Pourquoi avoir poursuivi vos études après ce diplôme ?

J’avais beaucoup aimé les cours concernant la création de business plan. J’avais fait mon stage de fin d’études durant six mois chez Eyeka, où il fallait fédérer une communauté de photographes et de vidéastes de qualité. Je me suis dit qu’il manquait quelque chose à mon parcours pour faire ce que je voulais. Donc, j’ai intégré HEC en master digital business, sur dossier et concours, tout en achevant mon stage chez Eyeka. Un vrai challenge tellement j’étais débordée de travail.

Comment vous est venue l’idée de créer Leetchi ?

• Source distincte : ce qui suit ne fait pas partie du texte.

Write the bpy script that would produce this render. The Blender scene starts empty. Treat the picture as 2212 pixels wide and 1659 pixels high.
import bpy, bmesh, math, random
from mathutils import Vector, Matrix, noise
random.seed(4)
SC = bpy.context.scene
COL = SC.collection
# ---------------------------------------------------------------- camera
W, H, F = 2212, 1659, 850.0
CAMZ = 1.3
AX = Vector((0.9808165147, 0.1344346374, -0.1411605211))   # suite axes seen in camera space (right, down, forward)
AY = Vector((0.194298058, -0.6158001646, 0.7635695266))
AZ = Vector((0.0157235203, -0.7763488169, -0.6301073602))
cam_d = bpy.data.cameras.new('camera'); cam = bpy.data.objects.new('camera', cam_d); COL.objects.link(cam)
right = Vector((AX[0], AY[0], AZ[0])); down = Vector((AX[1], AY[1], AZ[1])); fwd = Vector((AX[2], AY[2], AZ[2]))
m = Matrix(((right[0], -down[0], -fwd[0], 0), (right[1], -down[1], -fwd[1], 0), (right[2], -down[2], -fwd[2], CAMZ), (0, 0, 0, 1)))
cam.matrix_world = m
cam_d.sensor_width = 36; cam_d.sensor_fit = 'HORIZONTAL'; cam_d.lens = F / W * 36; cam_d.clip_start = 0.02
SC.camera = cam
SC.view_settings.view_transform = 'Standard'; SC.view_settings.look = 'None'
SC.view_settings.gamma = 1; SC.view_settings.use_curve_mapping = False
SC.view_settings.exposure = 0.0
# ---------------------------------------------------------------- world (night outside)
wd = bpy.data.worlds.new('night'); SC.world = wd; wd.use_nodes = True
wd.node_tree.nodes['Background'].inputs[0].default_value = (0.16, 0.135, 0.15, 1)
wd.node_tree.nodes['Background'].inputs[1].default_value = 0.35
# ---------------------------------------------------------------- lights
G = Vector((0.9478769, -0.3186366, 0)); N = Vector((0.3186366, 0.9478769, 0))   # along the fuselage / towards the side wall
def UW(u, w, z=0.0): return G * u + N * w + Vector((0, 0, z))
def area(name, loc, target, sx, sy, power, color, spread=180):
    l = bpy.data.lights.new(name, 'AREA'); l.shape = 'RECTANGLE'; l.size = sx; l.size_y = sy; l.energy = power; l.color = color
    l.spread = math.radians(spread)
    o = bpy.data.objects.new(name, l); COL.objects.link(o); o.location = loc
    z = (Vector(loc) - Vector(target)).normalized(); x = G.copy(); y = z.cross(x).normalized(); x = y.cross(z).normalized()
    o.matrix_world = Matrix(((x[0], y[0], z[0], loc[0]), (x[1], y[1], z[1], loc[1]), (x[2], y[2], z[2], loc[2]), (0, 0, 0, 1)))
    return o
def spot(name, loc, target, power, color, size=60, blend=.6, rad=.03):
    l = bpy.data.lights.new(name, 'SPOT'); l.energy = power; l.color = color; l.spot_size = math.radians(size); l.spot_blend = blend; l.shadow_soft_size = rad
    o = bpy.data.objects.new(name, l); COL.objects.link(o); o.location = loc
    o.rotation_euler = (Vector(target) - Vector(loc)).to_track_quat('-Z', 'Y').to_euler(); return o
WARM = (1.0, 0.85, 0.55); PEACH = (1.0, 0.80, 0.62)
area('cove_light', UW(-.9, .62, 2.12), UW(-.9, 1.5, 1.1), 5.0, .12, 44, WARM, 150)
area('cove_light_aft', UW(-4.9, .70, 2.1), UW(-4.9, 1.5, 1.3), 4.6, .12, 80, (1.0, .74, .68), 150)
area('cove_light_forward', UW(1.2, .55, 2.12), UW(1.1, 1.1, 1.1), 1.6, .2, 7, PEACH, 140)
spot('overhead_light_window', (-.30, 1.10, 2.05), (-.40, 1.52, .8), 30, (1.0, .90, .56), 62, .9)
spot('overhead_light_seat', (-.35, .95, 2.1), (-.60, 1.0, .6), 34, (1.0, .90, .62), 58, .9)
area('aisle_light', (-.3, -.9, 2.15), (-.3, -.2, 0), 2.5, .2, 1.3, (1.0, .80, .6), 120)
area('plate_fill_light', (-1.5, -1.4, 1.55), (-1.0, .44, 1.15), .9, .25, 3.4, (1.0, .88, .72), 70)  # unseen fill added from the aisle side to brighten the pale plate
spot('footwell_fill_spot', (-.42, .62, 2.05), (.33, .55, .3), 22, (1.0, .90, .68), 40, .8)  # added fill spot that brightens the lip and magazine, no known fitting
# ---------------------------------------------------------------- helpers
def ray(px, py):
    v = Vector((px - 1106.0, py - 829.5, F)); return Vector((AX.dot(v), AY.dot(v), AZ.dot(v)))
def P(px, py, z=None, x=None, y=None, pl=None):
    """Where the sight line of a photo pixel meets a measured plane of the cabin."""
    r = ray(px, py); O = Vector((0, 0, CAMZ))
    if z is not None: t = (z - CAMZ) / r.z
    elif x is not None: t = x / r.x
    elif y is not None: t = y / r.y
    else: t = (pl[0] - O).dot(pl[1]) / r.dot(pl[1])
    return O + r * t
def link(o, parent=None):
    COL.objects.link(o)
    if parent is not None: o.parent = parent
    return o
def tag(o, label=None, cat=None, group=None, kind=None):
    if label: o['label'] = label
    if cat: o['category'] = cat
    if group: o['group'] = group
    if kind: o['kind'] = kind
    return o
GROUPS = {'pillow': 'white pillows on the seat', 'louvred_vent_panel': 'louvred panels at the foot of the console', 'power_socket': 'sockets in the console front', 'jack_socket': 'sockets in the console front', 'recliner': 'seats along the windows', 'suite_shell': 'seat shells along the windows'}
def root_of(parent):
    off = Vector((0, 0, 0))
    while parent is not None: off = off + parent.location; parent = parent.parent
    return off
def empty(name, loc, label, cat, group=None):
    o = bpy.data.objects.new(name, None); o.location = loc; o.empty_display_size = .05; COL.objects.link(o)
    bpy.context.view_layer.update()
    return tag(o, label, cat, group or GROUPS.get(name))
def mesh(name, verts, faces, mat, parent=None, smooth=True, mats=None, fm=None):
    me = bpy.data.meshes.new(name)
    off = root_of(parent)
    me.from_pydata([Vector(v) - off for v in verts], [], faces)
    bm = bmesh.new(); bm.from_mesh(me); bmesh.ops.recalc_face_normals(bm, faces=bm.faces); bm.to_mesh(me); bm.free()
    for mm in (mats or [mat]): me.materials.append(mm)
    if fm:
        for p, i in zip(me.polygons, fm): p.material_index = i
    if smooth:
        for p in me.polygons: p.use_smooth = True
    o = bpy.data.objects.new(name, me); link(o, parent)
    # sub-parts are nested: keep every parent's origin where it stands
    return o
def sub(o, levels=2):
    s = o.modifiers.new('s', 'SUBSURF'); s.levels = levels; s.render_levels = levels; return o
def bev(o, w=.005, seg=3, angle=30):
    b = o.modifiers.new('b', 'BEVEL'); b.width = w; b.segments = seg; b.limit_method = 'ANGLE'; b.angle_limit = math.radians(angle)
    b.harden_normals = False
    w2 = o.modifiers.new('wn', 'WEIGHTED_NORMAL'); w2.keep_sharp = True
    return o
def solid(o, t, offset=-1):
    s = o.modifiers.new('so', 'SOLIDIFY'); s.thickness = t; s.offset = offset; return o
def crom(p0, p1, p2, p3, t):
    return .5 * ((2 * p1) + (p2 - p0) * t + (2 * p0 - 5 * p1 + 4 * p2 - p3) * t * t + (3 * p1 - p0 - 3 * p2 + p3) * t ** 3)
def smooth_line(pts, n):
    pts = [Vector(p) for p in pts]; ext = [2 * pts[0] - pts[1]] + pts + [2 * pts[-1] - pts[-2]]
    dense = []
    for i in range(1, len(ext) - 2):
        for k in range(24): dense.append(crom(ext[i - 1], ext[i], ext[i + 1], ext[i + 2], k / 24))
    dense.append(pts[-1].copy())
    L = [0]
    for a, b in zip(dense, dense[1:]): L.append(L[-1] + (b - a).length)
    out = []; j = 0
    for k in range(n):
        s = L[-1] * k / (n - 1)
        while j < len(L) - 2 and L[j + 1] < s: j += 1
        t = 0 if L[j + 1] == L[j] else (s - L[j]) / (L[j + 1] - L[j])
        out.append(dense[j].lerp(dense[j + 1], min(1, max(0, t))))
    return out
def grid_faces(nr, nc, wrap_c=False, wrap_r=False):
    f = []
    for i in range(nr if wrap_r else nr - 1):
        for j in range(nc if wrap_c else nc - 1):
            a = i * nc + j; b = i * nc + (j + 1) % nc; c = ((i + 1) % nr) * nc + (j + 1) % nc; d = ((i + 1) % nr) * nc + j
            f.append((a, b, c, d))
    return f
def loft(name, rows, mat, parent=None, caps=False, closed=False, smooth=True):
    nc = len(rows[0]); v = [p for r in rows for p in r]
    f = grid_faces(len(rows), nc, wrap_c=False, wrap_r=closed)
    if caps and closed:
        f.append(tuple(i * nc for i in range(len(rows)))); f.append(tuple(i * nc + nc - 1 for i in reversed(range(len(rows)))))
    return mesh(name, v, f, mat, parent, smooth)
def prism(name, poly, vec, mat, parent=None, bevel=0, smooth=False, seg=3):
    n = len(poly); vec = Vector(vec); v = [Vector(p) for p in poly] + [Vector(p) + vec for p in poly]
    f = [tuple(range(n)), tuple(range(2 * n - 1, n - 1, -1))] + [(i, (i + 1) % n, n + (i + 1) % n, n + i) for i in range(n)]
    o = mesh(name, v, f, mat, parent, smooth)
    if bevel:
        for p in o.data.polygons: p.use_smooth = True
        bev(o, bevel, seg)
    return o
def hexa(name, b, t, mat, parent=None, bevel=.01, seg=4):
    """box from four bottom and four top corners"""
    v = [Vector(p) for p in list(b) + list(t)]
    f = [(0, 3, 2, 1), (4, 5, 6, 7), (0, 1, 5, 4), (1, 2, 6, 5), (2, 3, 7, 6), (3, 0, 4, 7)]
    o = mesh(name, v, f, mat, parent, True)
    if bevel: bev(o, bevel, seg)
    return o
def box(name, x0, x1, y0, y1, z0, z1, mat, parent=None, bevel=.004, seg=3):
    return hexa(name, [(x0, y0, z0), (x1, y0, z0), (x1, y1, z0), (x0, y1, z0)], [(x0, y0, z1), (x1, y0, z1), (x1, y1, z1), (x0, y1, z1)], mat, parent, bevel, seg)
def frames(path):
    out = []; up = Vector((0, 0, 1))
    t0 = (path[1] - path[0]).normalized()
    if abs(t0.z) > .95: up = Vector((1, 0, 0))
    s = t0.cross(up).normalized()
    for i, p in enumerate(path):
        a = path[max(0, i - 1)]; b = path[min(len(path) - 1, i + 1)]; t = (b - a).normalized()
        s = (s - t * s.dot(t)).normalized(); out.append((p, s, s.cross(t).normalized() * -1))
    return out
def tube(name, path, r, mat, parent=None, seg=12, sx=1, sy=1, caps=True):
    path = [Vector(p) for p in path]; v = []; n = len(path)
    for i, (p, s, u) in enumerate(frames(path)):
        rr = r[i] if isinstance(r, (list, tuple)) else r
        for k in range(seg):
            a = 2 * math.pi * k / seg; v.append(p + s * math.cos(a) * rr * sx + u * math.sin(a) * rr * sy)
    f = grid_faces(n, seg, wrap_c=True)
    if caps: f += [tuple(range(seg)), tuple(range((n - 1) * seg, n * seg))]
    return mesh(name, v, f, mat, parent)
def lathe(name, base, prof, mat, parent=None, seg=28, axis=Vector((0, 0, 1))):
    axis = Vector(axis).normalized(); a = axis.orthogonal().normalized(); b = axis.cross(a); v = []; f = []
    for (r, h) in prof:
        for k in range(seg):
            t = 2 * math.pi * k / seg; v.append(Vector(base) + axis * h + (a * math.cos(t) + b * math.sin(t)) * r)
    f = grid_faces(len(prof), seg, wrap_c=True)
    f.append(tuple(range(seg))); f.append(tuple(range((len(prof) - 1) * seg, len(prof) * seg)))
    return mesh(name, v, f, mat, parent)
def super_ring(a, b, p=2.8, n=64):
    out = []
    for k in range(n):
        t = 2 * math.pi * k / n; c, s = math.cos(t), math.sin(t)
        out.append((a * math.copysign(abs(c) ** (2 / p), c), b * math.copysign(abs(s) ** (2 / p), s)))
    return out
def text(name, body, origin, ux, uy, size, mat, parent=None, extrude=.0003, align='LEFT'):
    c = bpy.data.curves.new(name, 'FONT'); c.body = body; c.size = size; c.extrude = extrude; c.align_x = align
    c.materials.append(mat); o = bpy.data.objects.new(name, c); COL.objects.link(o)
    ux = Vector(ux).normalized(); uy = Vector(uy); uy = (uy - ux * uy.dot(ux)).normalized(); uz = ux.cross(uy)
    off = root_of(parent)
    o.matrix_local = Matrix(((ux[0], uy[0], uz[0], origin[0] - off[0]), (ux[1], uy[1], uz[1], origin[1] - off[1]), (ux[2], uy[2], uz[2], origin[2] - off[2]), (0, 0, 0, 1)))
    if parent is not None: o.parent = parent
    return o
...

En dernière année d’études, j’ai organisé le week-end d’intégration de la promotion. En clair, cela voulait dire : "Trouver un financement pour partir faire la fête !" J’ai compris à ce moment-là qu’il n’existait aucun service pour collecter de l’argent. Quand je suis sortie diplômée de HEC, en juin 2008, je tombe en pleine crise financière. Avec un marché aussi morose, les perspectives de trouver du boulot étaient minces.

Mes parents ont accepté de me sponsoriser un an de plus, le temps que je monte mon projet. J’ai travaillé sur un prototype, dessiné des maquettes, réfléchi et obtenu une aide étudiante de 20.000 € chez Ozéo. Pour le nom, je cherchais quelque chose qui évoque le bruit que font les pièces de monnaie lorsqu’elles s’entrechoquent, comme "cling"… Un soir, j’ai réuni des amis autour d’un apéro pour un brainstorming. Je voulais un nom court, facile à retenir et international. Un ami m’a dit : "Et pourquoi pas celui d’un fruit dans la lignée d’Apple ou Orange ?" On s’est dit que ça avait plutôt porté chance. C’est comme ça que Leetchi est né.

Quels conseils donneriez-vous aux jeunes qui auraient envie de suivre vos traces ?

Il faut se lancer ! On apprend à marcher en courant, donc, il ne faut pas hésiter à changer son destin, à vouloir vivre ses rêves. Surtout quand on vient, comme moi, d’une génération qui n’a connu que la crise. Et il ne faut pas oublier que l’entrepreneuriat est un formidable ascenseur social. Aujourd’hui, avec ma société qui est présente dans 150 pays et qui compte 10 millions de clients, j’ai l’impression de changer le monde et de ne pas travailler.

Biographie express

1982 : Naissance à Toulouse (31).
2001 : Rejoint la prépa intégrée de l’EPITA (École pour l’informatique et les techniques avancées), au Kremlin-Bicêtre (94).
2003 : Entre à l’IIM (Institut de l’Internet et du multimédia) du pôle universitaire Léonard-de-Vinci (92).
2007 : Intègre le master digital business de HEC Paris.
2008 : Sort diplômée de HEC.
2009 : Crée Leetchi, la cagnotte en ligne.